Information provided:
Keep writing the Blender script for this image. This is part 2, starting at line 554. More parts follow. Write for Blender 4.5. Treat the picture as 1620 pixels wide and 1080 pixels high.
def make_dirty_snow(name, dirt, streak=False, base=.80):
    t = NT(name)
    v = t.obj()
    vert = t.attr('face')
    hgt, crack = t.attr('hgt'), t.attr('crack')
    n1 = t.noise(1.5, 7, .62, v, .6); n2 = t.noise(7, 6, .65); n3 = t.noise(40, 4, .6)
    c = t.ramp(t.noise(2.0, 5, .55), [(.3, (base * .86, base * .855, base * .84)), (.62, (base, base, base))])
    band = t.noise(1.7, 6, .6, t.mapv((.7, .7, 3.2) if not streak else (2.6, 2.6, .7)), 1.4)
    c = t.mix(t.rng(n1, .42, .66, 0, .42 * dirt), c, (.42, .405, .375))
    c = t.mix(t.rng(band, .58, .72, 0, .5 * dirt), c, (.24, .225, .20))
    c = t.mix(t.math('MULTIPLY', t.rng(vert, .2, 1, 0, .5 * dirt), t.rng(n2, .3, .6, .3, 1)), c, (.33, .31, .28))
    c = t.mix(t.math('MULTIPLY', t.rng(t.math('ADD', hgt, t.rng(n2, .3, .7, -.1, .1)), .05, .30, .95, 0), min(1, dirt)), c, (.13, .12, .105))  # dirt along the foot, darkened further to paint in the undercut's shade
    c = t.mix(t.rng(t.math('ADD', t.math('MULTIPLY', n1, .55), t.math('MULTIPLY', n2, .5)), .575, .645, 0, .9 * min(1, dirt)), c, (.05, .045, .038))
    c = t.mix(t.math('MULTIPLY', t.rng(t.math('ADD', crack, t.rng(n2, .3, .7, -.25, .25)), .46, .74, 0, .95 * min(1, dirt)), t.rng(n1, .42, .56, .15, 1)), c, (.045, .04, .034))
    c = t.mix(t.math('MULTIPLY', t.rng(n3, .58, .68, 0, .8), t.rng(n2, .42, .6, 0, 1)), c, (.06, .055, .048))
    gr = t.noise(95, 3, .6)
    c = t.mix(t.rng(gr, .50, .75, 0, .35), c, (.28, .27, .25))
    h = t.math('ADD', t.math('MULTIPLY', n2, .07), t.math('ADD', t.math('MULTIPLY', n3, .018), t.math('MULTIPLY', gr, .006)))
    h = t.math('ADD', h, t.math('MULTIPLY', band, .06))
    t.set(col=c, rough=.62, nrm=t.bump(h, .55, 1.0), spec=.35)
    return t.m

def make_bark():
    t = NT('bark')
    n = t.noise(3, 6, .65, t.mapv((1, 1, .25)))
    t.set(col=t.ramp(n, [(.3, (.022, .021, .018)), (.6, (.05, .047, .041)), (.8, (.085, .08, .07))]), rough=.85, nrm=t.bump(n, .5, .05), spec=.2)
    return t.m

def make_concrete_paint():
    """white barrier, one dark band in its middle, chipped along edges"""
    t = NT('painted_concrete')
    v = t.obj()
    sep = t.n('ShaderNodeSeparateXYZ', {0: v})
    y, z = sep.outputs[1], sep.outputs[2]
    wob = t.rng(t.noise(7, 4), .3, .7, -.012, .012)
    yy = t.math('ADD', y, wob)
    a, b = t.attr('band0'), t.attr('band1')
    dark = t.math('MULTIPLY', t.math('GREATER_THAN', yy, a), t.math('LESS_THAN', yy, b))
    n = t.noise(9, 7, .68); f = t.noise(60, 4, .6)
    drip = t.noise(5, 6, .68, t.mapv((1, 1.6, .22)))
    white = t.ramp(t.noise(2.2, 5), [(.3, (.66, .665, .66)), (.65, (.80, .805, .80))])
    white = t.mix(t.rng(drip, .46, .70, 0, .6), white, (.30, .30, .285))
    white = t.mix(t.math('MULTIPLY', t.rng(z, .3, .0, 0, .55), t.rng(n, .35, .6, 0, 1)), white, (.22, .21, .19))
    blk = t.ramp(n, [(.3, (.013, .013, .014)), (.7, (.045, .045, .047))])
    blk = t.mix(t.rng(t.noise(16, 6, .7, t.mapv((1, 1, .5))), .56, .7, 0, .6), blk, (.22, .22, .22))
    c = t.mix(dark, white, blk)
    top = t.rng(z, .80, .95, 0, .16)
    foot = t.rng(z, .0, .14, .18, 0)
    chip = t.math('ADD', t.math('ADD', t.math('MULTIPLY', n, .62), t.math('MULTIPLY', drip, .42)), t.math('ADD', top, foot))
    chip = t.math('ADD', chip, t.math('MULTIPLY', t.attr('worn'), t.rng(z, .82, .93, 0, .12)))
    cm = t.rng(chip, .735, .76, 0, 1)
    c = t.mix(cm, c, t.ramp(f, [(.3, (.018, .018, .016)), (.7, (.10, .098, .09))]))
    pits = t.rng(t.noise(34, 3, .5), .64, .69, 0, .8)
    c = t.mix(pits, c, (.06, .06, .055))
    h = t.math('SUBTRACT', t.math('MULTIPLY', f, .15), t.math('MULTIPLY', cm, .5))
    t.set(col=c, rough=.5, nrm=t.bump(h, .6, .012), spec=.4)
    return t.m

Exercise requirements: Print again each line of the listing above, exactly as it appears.

Final result:
Keep writing the Blender script for this image. This is part 2, starting at line 554. More parts follow. Write for Blender 4.5. Treat the picture as 1620 pixels wide and 1080 pixels high.
def make_dirty_snow(name, dirt, streak=False, base=.80):
    t = NT(name)
    v = t.obj()
    vert = t.attr('face')
    hgt, crack = t.attr('hgt'), t.attr('crack')
    n1 = t.noise(1.5, 7, .62, v, .6); n2 = t.noise(7, 6, .65); n3 = t.noise(40, 4, .6)
    c = t.ramp(t.noise(2.0, 5, .55), [(.3, (base * .86, base * .855, base * .84)), (.62, (base, base, base))])
    band = t.noise(1.7, 6, .6, t.mapv((.7, .7, 3.2) if not streak else (2.6, 2.6, .7)), 1.4)
    c = t.mix(t.rng(n1, .42, .66, 0, .42 * dirt), c, (.42, .405, .375))
    c = t.mix(t.rng(band, .58, .72, 0, .5 * dirt), c, (.24, .225, .20))
    c = t.mix(t.math('MULTIPLY', t.rng(vert, .2, 1, 0, .5 * dirt), t.rng(n2, .3, .6, .3, 1)), c, (.33, .31, .28))
    c = t.mix(t.math('MULTIPLY', t.rng(t.math('ADD', hgt, t.rng(n2, .3, .7, -.1, .1)), .05, .30, .95, 0), min(1, dirt)), c, (.13, .12, .105))  # dirt along the foot, darkened further to paint in the undercut's shade
    c = t.mix(t.rng(t.math('ADD', t.math('MULTIPLY', n1, .55), t.math('MULTIPLY', n2, .5)), .575, .645, 0, .9 * min(1, dirt)), c, (.05, .045, .038))
    c = t.mix(t.math('MULTIPLY', t.rng(t.math('ADD', crack, t.rng(n2, .3, .7, -.25, .25)), .46, .74, 0, .95 * min(1, dirt)), t.rng(n1, .42, .56, .15, 1)), c, (.045, .04, .034))
    c = t.mix(t.math('MULTIPLY', t.rng(n3, .58, .68, 0, .8), t.rng(n2, .42, .6, 0, 1)), c, (.06, .055, .048))
    gr = t.noise(95, 3, .6)
    c = t.mix(t.rng(gr, .50, .75, 0, .35), c, (.28, .27, .25))
    h = t.math('ADD', t.math('MULTIPLY', n2, .07), t.math('ADD', t.math('MULTIPLY', n3, .018), t.math('MULTIPLY', gr, .006)))
    h = t.math('ADD', h, t.math('MULTIPLY', band, .06))
    t.set(col=c, rough=.62, nrm=t.bump(h, .55, 1.0), spec=.35)
    return t.m

def make_bark():
    t = NT('bark')
    n = t.noise(3, 6, .65, t.mapv((1, 1, .25)))
    t.set(col=t.ramp(n, [(.3, (.022, .021, .018)), (.6, (.05, .047, .041)), (.8, (.085, .08, .07))]), rough=.85, nrm=t.bump(n, .5, .05), spec=.2)
    return t.m

def make_concrete_paint():
    """white barrier, one dark band in its middle, chipped along edges"""
    t = NT('painted_concrete')
    v = t.obj()
    sep = t.n('ShaderNodeSeparateXYZ', {0: v})
    y, z = sep.outputs[1], sep.outputs[2]
    wob = t.rng(t.noise(7, 4), .3, .7, -.012, .012)
    yy = t.math('ADD', y, wob)
    a, b = t.attr('band0'), t.attr('band1')
    dark = t.math('MULTIPLY', t.math('GREATER_THAN', yy, a), t.math('LESS_THAN', yy, b))
    n = t.noise(9, 7, .68); f = t.noise(60, 4, .6)
    drip = t.noise(5, 6, .68, t.mapv((1, 1.6, .22)))
    white = t.ramp(t.noise(2.2, 5), [(.3, (.66, .665, .66)), (.65, (.80, .805, .80))])
    white = t.mix(t.rng(drip, .46, .70, 0, .6), white, (.30, .30, .285))
    white = t.mix(t.math('MULTIPLY', t.rng(z, .3, .0, 0, .55), t.rng(n, .35, .6, 0, 1)), white, (.22, .21, .19))
    blk = t.ramp(n, [(.3, (.013, .013, .014)), (.7, (.045, .045, .047))])
    blk = t.mix(t.rng(t.noise(16, 6, .7, t.mapv((1, 1, .5))), .56, .7, 0, .6), blk, (.22, .22, .22))
    c = t.mix(dark, white, blk)
    top = t.rng(z, .80, .95, 0, .16)
    foot = t.rng(z, .0, .14, .18, 0)
    chip = t.math('ADD', t.math('ADD', t.math('MULTIPLY', n, .62), t.math('MULTIPLY', drip, .42)), t.math('ADD', top, foot))
    chip = t.math('ADD', chip, t.math('MULTIPLY', t.attr('worn'), t.rng(z, .82, .93, 0, .12)))
    cm = t.rng(chip, .735, .76, 0, 1)
    c = t.mix(cm, c, t.ramp(f, [(.3, (.018, .018, .016)), (.7, (.10, .098, .09))]))
    pits = t.rng(t.noise(34, 3, .5), .64, .69, 0, .8)
    c = t.mix(pits, c, (.06, .06, .055))
    h = t.math('SUBTRACT', t.math('MULTIPLY', f, .15), t.math('MULTIPLY', cm, .5))
    t.set(col=c, rough=.5, nrm=t.bump(h, .6, .012), spec=.4)
    return t.m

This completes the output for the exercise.